I was explaining to my gf that we actually used to go to libraries for research. There was no other option. She asked where we got our ideas for text if not from AI. We spent an hour going through an example for her.
Yeah, we have whole new generations of people who have never needed to use a card catalog.
Matt Hall
@Reply 36 days ago
Technically, we use AI to get other peoples' ideas. I just feel like young people are missing the lessons in doing proper research and citing sources.
Thomas Gonder
@Reply 36 days ago
Matt In university, we read "Madame Bovary". I thought outside the box and my paper was about how Monsieur Homais wasn't the bumbling apothecary, but really the sneaky villain pulling the strings leading to the demise of Emma and Charles.

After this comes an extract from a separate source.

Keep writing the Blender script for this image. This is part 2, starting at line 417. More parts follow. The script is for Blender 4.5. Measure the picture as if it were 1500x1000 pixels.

I had a ton of references and examples. The professor wrote on the top of my paper, "Don't write such idiotic ideas." Ahhh, the great American education system, stay inside the lines, don't think, regurgitate what you've been taught.
Matt Hall
@Reply 35 days ago
My kids and I have had similar experiences. I explained that people who lack the ability to consider a new idea are found in all walks of life and it doesn't make them bad people, just a little disappointing.
Juan Rivera
@Reply 34 days ago
I like this one.
Einstein's thoughts on education, "Education is what remains after one has forgotten what one has learned in school." I think I saw it on this web page. Ever since it's been on my mind due to I'm a deep thinker.